What is asked:
Skip the pictures. Set down, word for word, the lines from the start of the material up to and including the line with "XL,XR,YB,YF,H=-0.8,5.0,12.8,-1.5,2.92".

Data section:
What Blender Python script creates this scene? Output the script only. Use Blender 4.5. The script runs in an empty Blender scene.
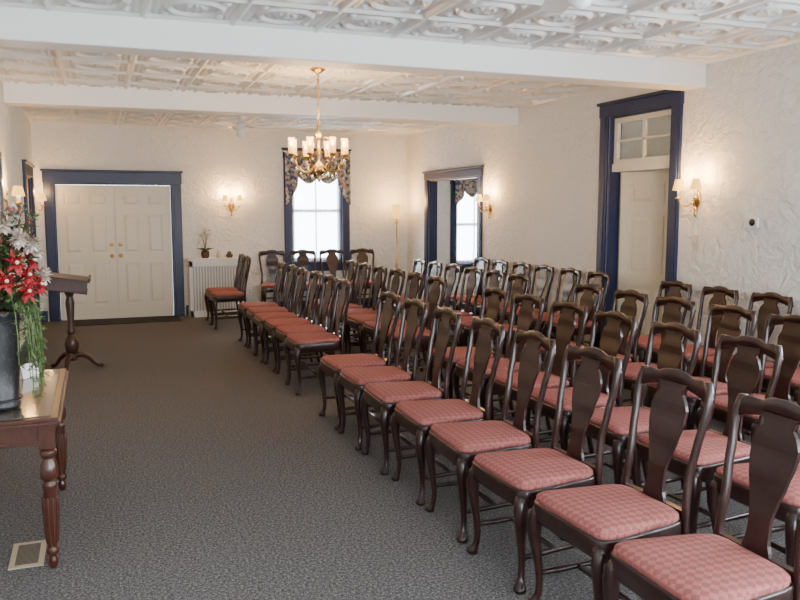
import bpy, math, random
from mathutils import Vector, Matrix
import numpy as np
random.seed(7)
pi=math.pi
XL,XR,YB,YF,H=-0.8,5.0,12.8,-1.5,2.92

# ------------------------------------------------------------ materials
def mat(name,col,rough=0.5,metal=0.0,emit=None,es=0.0,coat=0.0,trans=0.0,alpha=1.0):
    m=bpy.data.materials.new(name); m.use_nodes=True
    b=m.node_tree.nodes['Principled BSDF']
    b.inputs['Base Color'].default_value=(*col,1)
    b.inputs['Roughness'].default_value=rough
    b.inputs['Metallic'].default_value=metal
    b.inputs['Coat Weight'].default_value=coat
    b.inputs['Transmission Weight'].default_value=trans
    b.inputs['Alpha'].default_value=alpha
    if emit:
        b.inputs['Emission Color'].default_value=(*emit,1); b.inputs['Emission Strength'].default_value=es
    return m
def N(m,t,**k):
    n=m.node_tree.nodes.new(t)
    for a,v in k.items():
        if hasattr(n,a): setattr(n,a,v)
        else: n.inputs[a].default_value=v
    return n
def L(m,a,b): m.node_tree.links.new(a,b)
def bsdf(m): return m.node_tree.nodes['Principled BSDF']
def bump(m,hs,strength,dist):
    b=N(m,'ShaderNodeBump'); b.inputs['Strength'].default_value=strength; b.inputs['Distance'].default_value=dist
    L(m,hs,b.inputs['Height']); L(m,b.outputs[0],bsdf(m).inputs['Normal']); return b
def ramp(m,fac,stops,const=False):
    r=N(m,'ShaderNodeValToRGB'); e=r.color_ramp.elements
    while len(e)<len(stops): e.new(0.5)
    for i,(p,c) in enumerate(stops): e[i].position=p; e[i].color=(*c,1)
    if const: r.color_ramp.interpolation='CONSTANT'
    L(m,fac,r.inputs[0]); return r.outputs[0]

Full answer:
What Blender Python script creates this scene? Output the script only. Use Blender 4.5. The script runs in an empty Blender scene.
import bpy, math, random
from mathutils import Vector, Matrix
import numpy as np
random.seed(7)
pi=math.pi
XL,XR,YB,YF,H=-0.8,5.0,12.8,-1.5,2.92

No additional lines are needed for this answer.